Of course, that doesn’t begin to cover everything we’ve accomplished this year. ICBA and the nation’s community bankers also:
  • Achieved delayed implementation of the CFPB’s TILA-RESPA Integrated Disclosure rule and supported an additional hold-harmless period into February 2016,
  • Backed the FDIC’s plan to require larger banks to increase the Deposit Insurance Fund’s reserve ratio,
  • Attained important modifications to the FDIC’s positions on brokered deposits,
  • Pushed back against Federal Housing Finance Agency efforts to restrict access to the Federal Home Loan Banks,
  • Stopped a plan to drastically increase IRS reporting requirements for any depositor who earned any amount of interest in a calendar year,
  • Helped fast-track an extension of the Small Business Administration’s 7(a) guaranteed loan program,
  • Advocated congressional and regulatory efforts to address risks posed by too-big-to-fail megabanks,
  • Joined the Federal Reserve and NACHA in advancing same-day automated clearing house (ACH) services,
  • Strongly supported legislation to rein in the Operation Choke Point initiative,
  • Continued working to advance additional curbs on patent abuse,
  • Fought merchant attempts to increase their debit card interchange windfall,
  • Held off efforts by the U.S. Postal Service to enter the banking industry, and
  • Disputed the Supreme Court’s decision upholding the disparate-impact theory of liability.
I could keep going. As an industry, we’re going to have to. It’s already been a full year in Washington, and community banks have a lot to show for it.

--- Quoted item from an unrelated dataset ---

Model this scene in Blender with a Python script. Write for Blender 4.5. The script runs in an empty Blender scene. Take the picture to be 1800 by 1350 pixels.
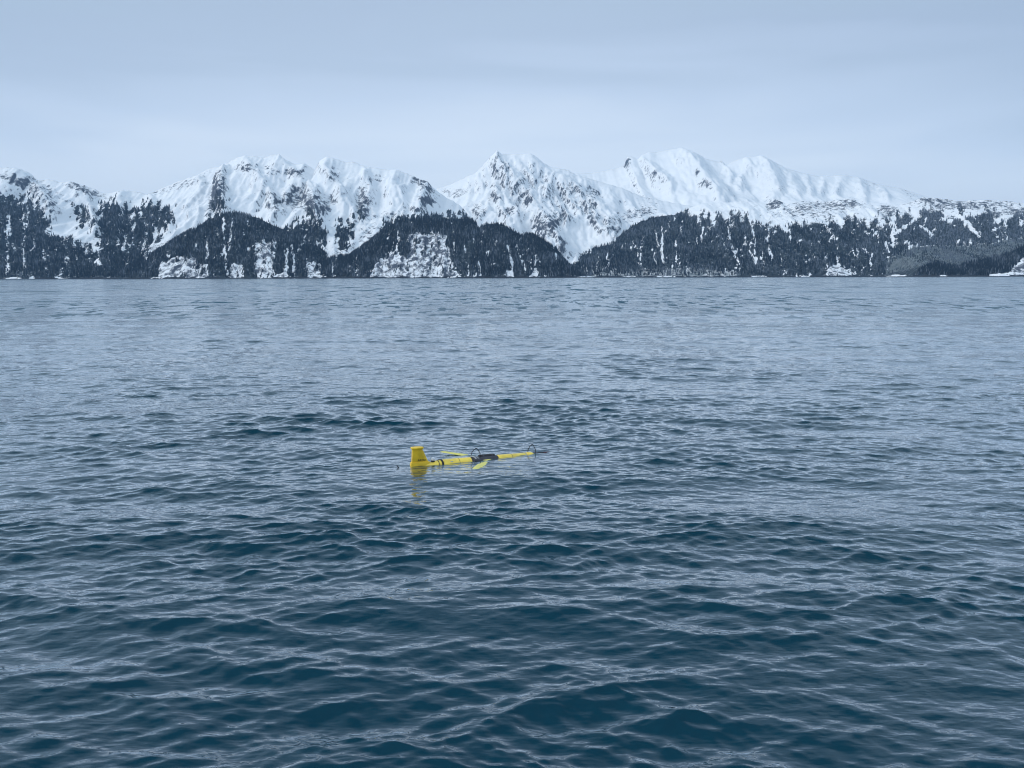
import bpy, math
import numpy as np
from mathutils import Matrix, Vector

scene = bpy.context.scene
COL = scene.collection
R = math.radians
rng = np.random.default_rng(11)

# ------------------------------------------------------------------ camera
CAM_H = 2.7
FPX = 1360.0                                   # focal length in photo pixels (1800 wide)
PITCH = math.atan((675 - 487.5) / FPX)
ROLL = R(0.16)
_r0 = np.array([1.0, 0, 0]); _u0 = np.array([0, math.sin(PITCH), math.cos(PITCH)])
FWD = np.array([0, math.cos(PITCH), -math.sin(PITCH)])
RIGHT = _r0 * math.cos(ROLL) - _u0 * math.sin(ROLL)
UP = _u0 * math.cos(ROLL) + _r0 * math.sin(ROLL)
cam = bpy.data.cameras.new('camera')
cam.sensor_width = 36.0
cam.lens = 36.0 * FPX / 1800.0
cam.clip_start = 0.1
cam.clip_end = 60000.0
cam_ob = bpy.data.objects.new('camera', cam)
COL.objects.link(cam_ob)
cam_ob.matrix_world = Matrix(((RIGHT[0], UP[0], -FWD[0], 0), (RIGHT[1], UP[1], -FWD[1], 0),
                              (RIGHT[2], UP[2], -FWD[2], CAM_H), (0, 0, 0, 1)))
scene.camera = cam_ob

# ------------------------------------------------------------------ sky, sun, exposure
SUN_EL, SUN_AZ = R(32), R(-112)                # azimuth measured from +Y towards +X
world = bpy.data.worlds.new('World'); scene.world = world; world.use_nodes = True
nt = world.node_tree; nt.nodes.clear()
def N(tree, typ, **kw):
    n = tree.nodes.new(typ)
    for k, v in kw.items(): setattr(n, k, v)
    return n
def ramp(tree, stops, interp='LINEAR'):
    n = N(tree, 'ShaderNodeValToRGB'); e = n.color_ramp.elements; n.color_ramp.interpolation = interp
    while len(e) > 1: e.remove(e[0])
    e[0].position = stops[0][0]; e[0].color = (*stops[0][1], 1)
    for p, c in stops[1:]:
        k = e.new(p); k.color = (*c, 1)
    return n
def mathn(tree, op, a=None, b=None, clamp=False):
    n = N(tree, 'ShaderNodeMath', operation=op, use_clamp=clamp)
    for i, v in enumerate((a, b)):
        if v is None: continue
        if isinstance(v, (int, float)): n.inputs[i].default_value = v
        else: tree.links.new(v, n.inputs[i])
    return n.outputs[0]
def mixc(tree, fac, a, b, blend='MIX'):
    n = N(tree, 'ShaderNodeMix', data_type='RGBA', blend_type=blend)
    for sock, v in ((n.inputs[0], fac), (n.inputs[6], a), (n.inputs[7], b)):
        if isinstance(v, (int, float)): sock.default_value = v
        elif isinstance(v, tuple): sock.default_value = (*v, 1)
        else: tree.links.new(v, sock)
    return n.outputs[2]
L = nt.links.new
out = N(nt, 'ShaderNodeOutputWorld'); bg = N(nt, 'ShaderNodeBackground'); bg.inputs[1].default_value = 1.0
sky = N(nt, 'ShaderNodeTexSky', sky_type='NISHITA'); sky.sun_disc = False
sky.sun_elevation = SUN_EL; sky.sun_rotation = SUN_AZ
sky_s = N(nt, 'ShaderNodeVectorMath', operation='SCALE'); sky_s.inputs['Scale'].default_value = 0.1
L(sky.outputs[0], sky_s.inputs[0])
tc = N(nt, 'ShaderNodeTexCoord'); sep = N(nt, 'ShaderNodeSeparateXYZ'); L(tc.outputs['Generated'], sep.inputs[0])
mp = N(nt, 'ShaderNodeMapping'); mp.inputs['Scale'].default_value = (1.6, 1.6, 11.0); mp.inputs['Rotation'].default_value = (0, R(3), 0)
L(tc.outputs['Generated'], mp.inputs[0])
cn = N(nt, 'ShaderNodeTexNoise'); cn.inputs['Scale'].default_value = 1.1; cn.inputs['Detail'].default_value = 4; cn.inputs['Roughness'].default_value = 0.45
cn.inputs['Distortion'].default_value = 0.6
L(mp.outputs[0], cn.inputs[0])
# overcast deck: brightness against elevation (sine), broken by soft stretched cloud banks
wob = mathn(nt, 'MULTIPLY', mathn(nt, 'SUBTRACT', cn.outputs[0], 0.5), 0.38)
az = mathn(nt, 'ARCTAN2', sep.outputs[0], sep.outputs[1])
az2 = mathn(nt, 'MULTIPLY', mathn(nt, 'ADD', az, 0.06), mathn(nt, 'ADD', az, 0.06))
thick = mathn(nt, 'ADD', 1.0, mathn(nt, 'MINIMUM', mathn(nt, 'MULTIPLY', az2, 1.1), 0.45))   # the deck thickens to either side
el = mathn(nt, 'ADD', mathn(nt, 'MULTIPLY', sep.outputs[2], thick), wob)
cr = ramp(nt, [(0.0, (0.800, 0.870, 0.985)), (0.07, (0.780, 0.860, 0.980)), (0.14, (0.665, 0.760, 0.900)), (0.22, (0.500, 0.600, 0.760)),
               (0.30, (0.385, 0.475, 0.620)), (0.44, (0.310, 0.400, 0.525)), (0.65, (0.39, 0.51, 0.66)), (1.0, (0.50, 0.63, 0.78))])
L(el, cr.inputs[0])
banks = ramp(nt, [(0.3, (0.85, 0.862, 0.882)), (0.7, (1.12, 1.105, 1.08))]); L(cn.outputs[0], banks.inputs[0])
deck = mixc(nt, 1.0, cr.outputs[0], banks.outputs[0], 'MULTIPLY')
L(mixc(nt, 1.0, mixc(nt, 0.9, sky_s.outputs[0], deck), (1.0, 1.0, 0.978), 'MULTIPLY'), bg.inputs[0]); L(bg.outputs[0], out.inputs[0])

sun = bpy.data.lights.new('sun', 'SUN'); sun.energy = 1.2; sun.angle = R(22); sun.color = (1.0, 0.97, 0.94)
sun_ob = bpy.data.objects.new('sun', sun); COL.objects.link(sun_ob)
sd = Vector((math.sin(SUN_AZ) * math.cos(SUN_EL), math.cos(SUN_AZ) * math.cos(SUN_EL), math.sin(SUN_EL)))
sun_ob.rotation_euler = sd.to_track_quat('Z', 'Y').to_euler()

scene.view_settings.view_transform = 'Standard'; scene.view_settings.look = 'None'
scene.view_settings.exposure = 0.48; scene.view_settings.gamma = 1.0; scene.view_settings.use_curve_mapping = False
scene.render.engine = 'CYCLES'
scene.cycles.max_bounces = 8; scene.cycles.transmission_bounces = 6; scene.cycles.volume_bounces = 0
scene.cycles.use_denoising = True
scene.cycles.filter_width = 1.05

# ------------------------------------------------------------------ helpers
def tag(o, label=None, cat=None, group=None, kind=None):
    if label: o['label'] = label
    if cat: o['category'] = cat
    if group: o['group'] = group
    if kind: o['kind'] = kind
    return o
def mesh_np(name, verts, faces, mats, parent=None, smooth=True, attrs=None):
    me = bpy.data.meshes.new(name)
    verts = np.asarray(verts, np.float32); faces = np.asarray(faces, np.int32)
    k = faces.shape[1]
    me.vertices.add(len(verts)); me.vertices.foreach_set('co', verts.ravel())
    me.loops.add(faces.size); me.loops.foreach_set('vertex_index', faces.ravel())
    me.polygons.add(len(faces)); me.polygons.foreach_set('loop_start', np.arange(0, faces.size, k, dtype=np.int32))
    me.polygons.foreach_set('use_smooth', np.full(len(faces), smooth))
    for an, av in (attrs or {}).items():
        a = me.attributes.new(an, 'FLOAT', 'POINT'); a.data.foreach_set('value', np.asarray(av, np.float32).ravel())
    me.update(calc_edges=True)
    for m in mats: me.materials.append(m)
    o = bpy.data.objects.new(name, me); COL.objects.link(o)
    if parent: o.parent = parent
    return o
def mesh_py(name, verts, faces, mat, parent=None, smooth=True):
    me = bpy.data.meshes.new(name); me.from_pydata([tuple(map(float, v)) for v in verts], [], faces)
    me.materials.append(mat); me.update()
    if smooth:
        me.polygons.foreach_set('use_smooth', [True] * len(me.polygons))
        me.set_sharp_from_angle(angle=R(38))
    o = bpy.data.objects.new(name, me); COL.objects.link(o)
    if parent: o.parent = parent
    return o
def grid_faces(nr, nc, wrap=False):
    i = np.arange(nr - 1)[:, None]; j = np.arange(nc if wrap else nc - 1)[None, :]
    j2 = (j + 1) % nc
    return np.stack([i * nc + j, i * nc + j2, (i + 1) * nc + j2, (i + 1) * nc + j], -1).reshape(-1, 4)
def ray(px, py):
    px = np.asarray(px, float); py = np.asarray(py, float)
    return FWD + RIGHT * ((px - 900) / FPX)[..., None] + UP * ((675 - py) / FPX)[..., None]
def at_z(px, py, z=0.0):
    d = ray(px, py); t = (z - CAM_H) / d[..., 2]
    return np.array([0, 0, CAM_H]) + d * t[..., None]
def at_y(px, py, Y):
    d = ray(px, py); t = Y / d[..., 1]
    return d[..., 0] * t, CAM_H + d[..., 2] * t
def project(x, y, z):
    z = z - CAM_H
    zc = x * FWD[0] + y * FWD[1] + z * FWD[2]
    return (900 + FPX * (x * RIGHT[0] + y * RIGHT[1] + z * RIGHT[2]) / zc,
            675 - FPX * (x * UP[0] + y * UP[1] + z * UP[2]) / zc)
def _hash(ix, iy, seed):
    h = (ix.astype(np.uint32) * np.uint32(374761393) + iy.astype(np.uint32) * np.uint32(668265263) + np.uint32(seed * 974711 & 0xffffffff))
    h = (h ^ (h >> np.uint32(13))) * np.uint32(1274126177)
    return h ^ (h >> np.uint32(16))
def gnoise(x, y, seed=0):
    x = np.asarray(x, float); y = np.asarray(y, float)
    fx = np.floor(x); fy = np.floor(y); ix = fx.astype(np.int64); iy = fy.astype(np.int64)
    dx = x - fx; dy = y - fy
    def g(ox, oy):
        a = _hash(ix + ox, iy + oy, seed).astype(float) * (2 * np.pi / 4294967296.0)
        return np.cos(a) * (dx - ox) + np.sin(a) * (dy - oy)
    u = dx ** 3 * (dx * (dx * 6 - 15) + 10); v = dy ** 3 * (dy * (dy * 6 - 15) + 10)
    a = g(0, 0); b = g(1, 0); c = g(0, 1); d = g(1, 1)
    return ((a + u * (b - a)) * (1 - v) + (c + u * (d - c)) * v) * 1.5
def fbm(x, y, seed=0, oct=5, gain=0.5):
    s = 0; a = 1.0; t = 0
    for k in range(oct):
        s = s + a * gnoise(x * 2 ** k + 17.3 * k, y * 2 ** k - 9.1 * k, seed + k); t += a; a *= gain
    return s / t
def ridged(x, y, seed=0, oct=4, gain=0.5):
    s = 0; a = 1.0; t = 0
    for k in range(oct):
        s = s + a * (1 - np.abs(gnoise(x * 2 ** k + 5.7 * k, y * 2 ** k + 3.3 * k, seed + k)) * 1.6).clip(0, 1); t += a; a *= gain
    return s / t
def sstep(a, b, x):
    t = ((x - a) / (b - a)).clip(0, 1); return t * t * (3 - 2 * t)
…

But we have to keep pressing policymakers to ensure the regulatory environment allows our vibrant community banking industry to continue flourishing.

With your continued support and involvement, there is no limit to what ICBA, our affiliated state associations and the community bankers of this great nation can achieve. Thank you for your partnership, and have a safe and happy holiday season.